DEI staff also takes recent police academy graduates into neighborhoods to engage with residents. They knock on doors and talk to people on the street in a casual way. They also visit higher-crime areas and traditionally underserved neighborhoods to build connections and trust.
With a two-person staff, the DEI office often works through the 19-member Citizens’ Unity Commission, which was created in 1995. That body is composed of diverse leaders who have reach and influence in all segments of the community. The 20-year-old Diversity College program now has 2,000 graduates who have developed a greater understanding in areas such as race, ethnicity, culture, disabilities, generational diversity, gender differences, LGBTQ awareness, world regions, social justice, equality, equity, socioeconomic status, culture, body size/image, and inclusion.
One example of diversity work related to public safety is a partnership with the Aberdeen neighborhood, in which the neighborhood hosts new cadets each year to help them learn about their neighborhood and generally about the African-American experience with police, so they can have candid conversations and the police officers can learn how best to approach and be received well in a neighborhood.
IV – Measurable Progress
Sustainability projects in Hampton have led to outcomes such as less flooding and revitalized communities in Aberdeen, Phoebus, and neighborhoods more generally.
An area with quantitative success is community engagement to improve local schools.

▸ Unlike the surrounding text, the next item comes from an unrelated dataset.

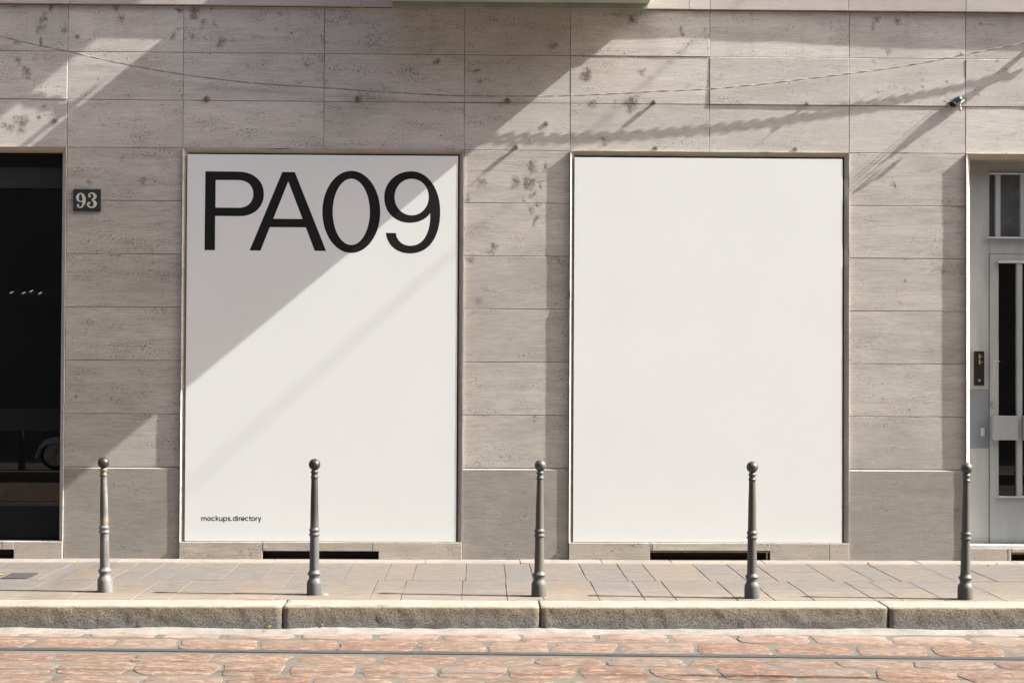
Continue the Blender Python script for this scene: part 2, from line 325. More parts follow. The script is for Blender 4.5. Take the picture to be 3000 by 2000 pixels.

“We did a whole collaboration around schools and changing them,” Bunting said. “Our schools were like 40 percent fully accredited, then after we did the transformation, they’re now, and have stayed 100 percent fully accredited without conditions.” (Accredited schools are those that are evaluated by independent organizations and found to meet certain standards.) “And we have the lowest dropout rate of all the urban localities in the area, and like the second lowest dropout rate,” she added.
These results have come despite a school population with many at-risk students. Mayor Gray pointed out that the “overwhelming majority of our students” qualify for free or reduced-price lunch programs, “yet we’ve got some of the highest graduation rates in the state. We’re graduating students from the new dual enrollment program, graduating from Community College, graduating high school.” Bunting added, “I think we are a good model for that because we’re a majority-minority city. We’re very much like, you know, we call these in Virginia, we call them Virginia’s first cities, the core cities that have sort of core demographics.”
A large part of the credit for improvements in school performance is due to the Hampton Academies program, after which, said Bunting, performance numbers skyrocketed. “The graduation rate shot up significantly, on-time graduation rate, in particular,” she noted. “Dropout rates went way down. We’re actually one of the top-performing schools in the state now. Families that were choosing private schools are returning. So that collaborative was completely transformational and collaboration at a whole different level.”
Another area with successful outcomes is public safety. Since 2012, crime has dropped from 11,706 incidents to 9,642 in 2024, a decline of over 17 percent. The city’s website proclaims that “while no community is crime-free, the City of Hampton maintains a crime rate that is well below the national average for a city of comparable size. Additionally, Hampton’s crime rate is far below the averages for other cities in the Tidewater area.”
“Our crime rates have been higher than desirable in recent years,” said Bunting. “We’ve brought them down significantly because of our concerted attention. We did a whole collaboration around reducing violence, and when we started, we had a goal of reducing violent homicides or non-fatal shootings by 50 percent in five years. And we did it in a year and a half through our collaborative efforts with the community and all of that.”
While homicides have dropped considerably, crime rates edged upward in 2025, with most of the increase coming from escalating domestic violence and an overall increase in assaults nationally.
Regarding less tangible outcomes, Bunting feels that the city’s engagement efforts have also improved trust and voter participation. But, she said, “I think the biggest sign is a community progressing? Are the community indicators getting better? Is there stability or chaos? But I think trust comes from success, you know? And so, if you then go down to the programmatic level,” Bunting said, “like what are the key measures of a healthy city and are those moving in the right direction, that’s where you really get your answer about success.”
Hampton’s community spirit shows in the turnout for local festivals and celebrations, along with the engagement of so many residents in boards and commissions, neighborhood councils, cleanup efforts, and support for schools, along with their support for the city’s taxing requests. And as for the measures of success that Mary Bunting suggests, the community indicators, the city is showing results, maintaining its edge as an All-America City.
Doug Linkhart is President of the National Civic League.